TASK STATEMENT => Please write out the lines of the data exactly, beginning with the first and ending with the line containing "sc.camera = cam"; leave the pictures behind.

== == ==

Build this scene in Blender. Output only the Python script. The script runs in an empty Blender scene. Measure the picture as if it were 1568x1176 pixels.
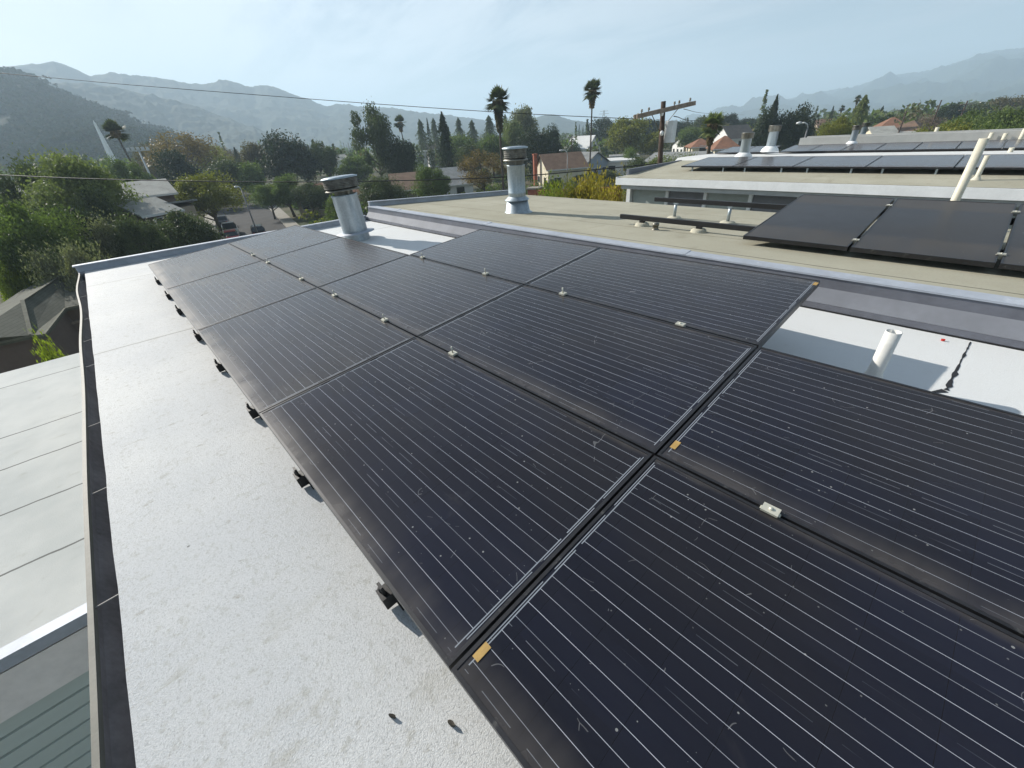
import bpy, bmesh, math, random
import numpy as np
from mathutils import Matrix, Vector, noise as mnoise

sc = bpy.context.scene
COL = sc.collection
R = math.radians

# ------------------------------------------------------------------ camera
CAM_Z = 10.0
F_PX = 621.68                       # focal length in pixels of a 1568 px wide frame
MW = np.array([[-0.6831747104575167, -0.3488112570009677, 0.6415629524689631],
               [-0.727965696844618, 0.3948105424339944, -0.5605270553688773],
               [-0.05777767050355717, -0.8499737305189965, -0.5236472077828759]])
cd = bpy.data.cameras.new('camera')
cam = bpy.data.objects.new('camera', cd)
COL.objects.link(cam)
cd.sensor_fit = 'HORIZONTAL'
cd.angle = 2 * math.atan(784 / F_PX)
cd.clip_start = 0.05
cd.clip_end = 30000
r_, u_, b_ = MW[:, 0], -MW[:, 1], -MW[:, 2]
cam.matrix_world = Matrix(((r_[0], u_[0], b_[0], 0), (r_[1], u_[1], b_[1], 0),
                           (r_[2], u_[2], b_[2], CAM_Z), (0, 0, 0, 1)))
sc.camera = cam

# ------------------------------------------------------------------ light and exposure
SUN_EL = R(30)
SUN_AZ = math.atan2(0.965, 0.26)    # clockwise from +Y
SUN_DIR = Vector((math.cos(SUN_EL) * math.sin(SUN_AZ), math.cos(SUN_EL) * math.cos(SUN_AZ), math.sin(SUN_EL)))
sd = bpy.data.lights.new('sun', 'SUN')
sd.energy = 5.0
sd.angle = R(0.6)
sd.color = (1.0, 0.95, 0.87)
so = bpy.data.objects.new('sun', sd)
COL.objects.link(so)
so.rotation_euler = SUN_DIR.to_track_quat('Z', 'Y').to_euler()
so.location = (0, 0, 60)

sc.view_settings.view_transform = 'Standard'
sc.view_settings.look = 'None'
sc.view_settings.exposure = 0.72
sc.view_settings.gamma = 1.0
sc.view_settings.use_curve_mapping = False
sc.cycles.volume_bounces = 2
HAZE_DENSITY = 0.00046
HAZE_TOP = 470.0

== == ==

EXPECTED ANSWER =>
Build this scene in Blender. Output only the Python script. The script runs in an empty Blender scene. Measure the picture as if it were 1568x1176 pixels.
import bpy, bmesh, math, random
import numpy as np
from mathutils import Matrix, Vector, noise as mnoise

sc = bpy.context.scene
COL = sc.collection
R = math.radians

# ------------------------------------------------------------------ camera
CAM_Z = 10.0
F_PX = 621.68                       # focal length in pixels of a 1568 px wide frame
MW = np.array([[-0.6831747104575167, -0.3488112570009677, 0.6415629524689631],
               [-0.727965696844618, 0.3948105424339944, -0.5605270553688773],
               [-0.05777767050355717, -0.8499737305189965, -0.5236472077828759]])
cd = bpy.data.cameras.new('camera')
cam = bpy.data.objects.new('camera', cd)
COL.objects.link(cam)
cd.sensor_fit = 'HORIZONTAL'
cd.angle = 2 * math.atan(784 / F_PX)
cd.clip_start = 0.05
cd.clip_end = 30000
r_, u_, b_ = MW[:, 0], -MW[:, 1], -MW[:, 2]
cam.matrix_world = Matrix(((r_[0], u_[0], b_[0], 0), (r_[1], u_[1], b_[1], 0),
                           (r_[2], u_[2], b_[2], CAM_Z), (0, 0, 0, 1)))
sc.camera = cam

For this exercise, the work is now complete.